Moving northwards, William Bell's Forbidden City thrusts a Canadian teen (traveling with his news cameraman father) right in the middle of events at the Tian An Men Square massacre in China. There, young Alex witnesses atrocity and learns first hand that war is not a game. Lloyd Alexander's classic Westmark trilogy - Westmark, The Kestrel and The Beggar Queen - also stands out. His setting a fantasy world, Alexander does a remarkable job of tempering his hero in the fires of war - Theo evolves from a pacifist to a berserker resistance leader and back again. And we mustn't forget J. R. R. Tolkien's Lord of the Rings - which at its heart is, I believe, about the damage (the fading that Frodo experiences) that violence does to those linked to it - and Orson Scott Card's Ender series, which involves children (at first unknowingly) in war.

All of these fictional stories raise questions that stay with you, about the effects of wartime on those involved in it. There are also true tales of young people who have been victims of war. In his inspiring Of Beetles & Angels, Mawi Asgedom shares his family's experiences as refugees from Ethopian civil war, resettling in the United States. And, in A Child in Prison Camp, artist Shizuye Takashima speaks personally about the WW II internment, when Canadians of Japanese descent were stripped of rights and property and sent to internment camps inland.

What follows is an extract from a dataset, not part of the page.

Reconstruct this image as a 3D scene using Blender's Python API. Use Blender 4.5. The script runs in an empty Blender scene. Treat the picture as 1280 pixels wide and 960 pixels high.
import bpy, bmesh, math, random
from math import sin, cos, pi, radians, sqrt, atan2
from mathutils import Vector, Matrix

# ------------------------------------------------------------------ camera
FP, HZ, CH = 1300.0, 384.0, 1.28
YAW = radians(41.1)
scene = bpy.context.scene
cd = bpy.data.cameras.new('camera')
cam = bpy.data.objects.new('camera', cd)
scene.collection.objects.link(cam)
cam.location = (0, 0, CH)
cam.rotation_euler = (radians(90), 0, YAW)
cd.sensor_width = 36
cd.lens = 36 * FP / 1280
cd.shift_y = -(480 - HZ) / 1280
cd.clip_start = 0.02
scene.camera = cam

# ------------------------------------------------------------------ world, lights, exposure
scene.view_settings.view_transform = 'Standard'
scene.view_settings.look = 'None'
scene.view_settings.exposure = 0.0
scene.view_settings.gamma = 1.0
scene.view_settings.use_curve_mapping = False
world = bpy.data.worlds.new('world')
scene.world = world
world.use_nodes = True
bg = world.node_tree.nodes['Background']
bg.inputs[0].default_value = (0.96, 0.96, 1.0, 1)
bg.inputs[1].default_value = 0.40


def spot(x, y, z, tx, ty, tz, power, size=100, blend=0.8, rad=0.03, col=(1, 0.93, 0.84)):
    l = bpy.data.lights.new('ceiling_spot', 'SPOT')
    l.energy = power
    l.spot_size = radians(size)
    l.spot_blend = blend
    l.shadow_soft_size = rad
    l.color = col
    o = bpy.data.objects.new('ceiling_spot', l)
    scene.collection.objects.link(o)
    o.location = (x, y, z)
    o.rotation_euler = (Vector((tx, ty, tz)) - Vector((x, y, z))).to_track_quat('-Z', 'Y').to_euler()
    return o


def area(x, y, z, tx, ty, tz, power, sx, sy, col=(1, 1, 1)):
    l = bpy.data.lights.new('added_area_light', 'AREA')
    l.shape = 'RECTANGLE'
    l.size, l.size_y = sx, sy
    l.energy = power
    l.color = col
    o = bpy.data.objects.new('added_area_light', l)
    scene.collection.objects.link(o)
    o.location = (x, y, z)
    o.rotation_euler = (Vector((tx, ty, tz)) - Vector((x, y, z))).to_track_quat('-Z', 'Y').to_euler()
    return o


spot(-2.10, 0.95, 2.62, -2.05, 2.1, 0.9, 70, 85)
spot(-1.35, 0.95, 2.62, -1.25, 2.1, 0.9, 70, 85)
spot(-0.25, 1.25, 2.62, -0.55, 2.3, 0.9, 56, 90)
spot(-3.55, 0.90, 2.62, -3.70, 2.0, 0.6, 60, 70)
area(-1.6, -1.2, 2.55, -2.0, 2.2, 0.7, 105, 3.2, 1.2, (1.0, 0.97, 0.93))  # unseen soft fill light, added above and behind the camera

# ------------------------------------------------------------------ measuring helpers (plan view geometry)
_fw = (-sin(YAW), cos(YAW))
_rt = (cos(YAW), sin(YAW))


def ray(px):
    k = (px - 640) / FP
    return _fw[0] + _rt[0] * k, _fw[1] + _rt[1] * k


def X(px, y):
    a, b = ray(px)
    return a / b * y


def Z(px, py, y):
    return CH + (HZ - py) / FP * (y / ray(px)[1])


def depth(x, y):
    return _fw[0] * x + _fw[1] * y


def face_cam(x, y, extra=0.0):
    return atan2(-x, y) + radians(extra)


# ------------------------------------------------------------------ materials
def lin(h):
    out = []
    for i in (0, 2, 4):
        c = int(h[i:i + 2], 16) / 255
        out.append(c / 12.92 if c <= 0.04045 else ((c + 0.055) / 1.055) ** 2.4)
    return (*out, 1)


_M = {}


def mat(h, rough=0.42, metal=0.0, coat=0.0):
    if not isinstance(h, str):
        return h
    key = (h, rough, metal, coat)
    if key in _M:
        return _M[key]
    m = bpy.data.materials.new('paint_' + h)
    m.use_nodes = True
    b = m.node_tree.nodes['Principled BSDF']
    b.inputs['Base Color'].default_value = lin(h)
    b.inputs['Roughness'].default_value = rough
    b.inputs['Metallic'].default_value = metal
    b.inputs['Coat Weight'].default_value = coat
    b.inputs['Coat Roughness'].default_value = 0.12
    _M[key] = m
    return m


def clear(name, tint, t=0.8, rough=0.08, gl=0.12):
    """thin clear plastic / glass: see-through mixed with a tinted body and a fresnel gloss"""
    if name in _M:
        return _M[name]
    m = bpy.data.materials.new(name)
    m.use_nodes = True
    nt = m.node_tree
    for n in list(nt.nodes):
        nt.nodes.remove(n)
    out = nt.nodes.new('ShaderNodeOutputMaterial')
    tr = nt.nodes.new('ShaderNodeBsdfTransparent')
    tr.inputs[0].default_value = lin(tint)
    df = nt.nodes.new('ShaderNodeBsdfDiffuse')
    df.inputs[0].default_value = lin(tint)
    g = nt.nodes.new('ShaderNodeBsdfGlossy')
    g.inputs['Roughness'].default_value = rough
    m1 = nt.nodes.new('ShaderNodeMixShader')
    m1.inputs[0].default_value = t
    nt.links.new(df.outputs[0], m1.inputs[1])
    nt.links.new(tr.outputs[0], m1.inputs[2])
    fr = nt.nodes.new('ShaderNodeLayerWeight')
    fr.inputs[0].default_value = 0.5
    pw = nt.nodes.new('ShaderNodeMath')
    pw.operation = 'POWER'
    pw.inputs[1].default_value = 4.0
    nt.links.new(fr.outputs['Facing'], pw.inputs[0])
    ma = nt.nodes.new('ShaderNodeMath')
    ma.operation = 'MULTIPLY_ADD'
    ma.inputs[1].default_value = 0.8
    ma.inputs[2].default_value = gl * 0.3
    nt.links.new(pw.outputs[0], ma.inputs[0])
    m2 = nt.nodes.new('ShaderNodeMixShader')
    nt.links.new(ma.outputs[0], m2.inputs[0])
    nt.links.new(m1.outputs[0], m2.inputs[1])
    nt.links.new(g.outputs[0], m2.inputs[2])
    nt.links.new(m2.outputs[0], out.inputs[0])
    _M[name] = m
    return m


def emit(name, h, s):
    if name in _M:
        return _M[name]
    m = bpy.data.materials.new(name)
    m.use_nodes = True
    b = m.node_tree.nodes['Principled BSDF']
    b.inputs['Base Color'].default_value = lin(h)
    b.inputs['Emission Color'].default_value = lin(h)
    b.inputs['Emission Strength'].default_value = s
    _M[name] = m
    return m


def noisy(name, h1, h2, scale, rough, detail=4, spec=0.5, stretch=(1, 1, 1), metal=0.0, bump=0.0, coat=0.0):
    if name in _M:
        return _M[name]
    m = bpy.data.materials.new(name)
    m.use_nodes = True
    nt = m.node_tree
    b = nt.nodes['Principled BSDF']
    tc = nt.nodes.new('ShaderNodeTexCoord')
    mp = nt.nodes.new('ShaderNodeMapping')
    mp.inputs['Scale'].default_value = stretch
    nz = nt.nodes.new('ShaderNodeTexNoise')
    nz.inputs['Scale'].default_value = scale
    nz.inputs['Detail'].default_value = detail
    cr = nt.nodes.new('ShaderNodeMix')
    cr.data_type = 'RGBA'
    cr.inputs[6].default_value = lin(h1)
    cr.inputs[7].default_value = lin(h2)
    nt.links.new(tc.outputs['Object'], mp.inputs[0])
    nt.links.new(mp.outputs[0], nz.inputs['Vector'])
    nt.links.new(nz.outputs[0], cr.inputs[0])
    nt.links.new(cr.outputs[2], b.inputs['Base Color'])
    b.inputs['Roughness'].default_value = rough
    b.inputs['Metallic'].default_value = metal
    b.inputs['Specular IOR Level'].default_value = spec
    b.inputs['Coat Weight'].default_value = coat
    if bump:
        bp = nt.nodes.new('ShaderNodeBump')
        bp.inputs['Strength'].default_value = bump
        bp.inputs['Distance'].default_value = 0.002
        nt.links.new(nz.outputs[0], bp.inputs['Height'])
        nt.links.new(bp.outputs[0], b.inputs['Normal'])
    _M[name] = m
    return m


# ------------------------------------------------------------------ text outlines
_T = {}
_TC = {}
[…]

Theresa Ichino has this to add to her review ... 'I too am of Japanese-Canadian descent. My parents were barely out of their teens when they were interned, dispossessed and brought to southern Alberta from Vancouver. My tiny mother and her family were put to labour on a beet farm. They were "housed" in chicken coops. My father, once an energetic and prosperous entrepreneur, was set to work in a prison camp for German POWs who had been captured overseas and shipped to Canada. Trusting the government's promise that all would be straightened out, my parents' families locked their doors and obeyed orders to report for evacuation.

My mother's family lost their fishing boat; my father's, their thriving business in the heart of Vancouver. They also lost all the personal possessions they had left in their homes, as well as the homes themselves. Despite this, they are not bitter. They worked tirelessly to rebuild their lives and to give their children the education and opportunities they were denied. My parents are in their eighties now and a living reminder to me of courage and grace in the face of hardship. There are too many and worse injustices happening daily all over the world. As Takashima says at the end of her tale, we need to remember and to fight to prevent injustice.'

What more can be said? All these books teach us about the evils of war, not just in terms of deaths, but also in the fear, suspicion and intolerance that it fosters. They're all worth reading, re-reading, and remembering.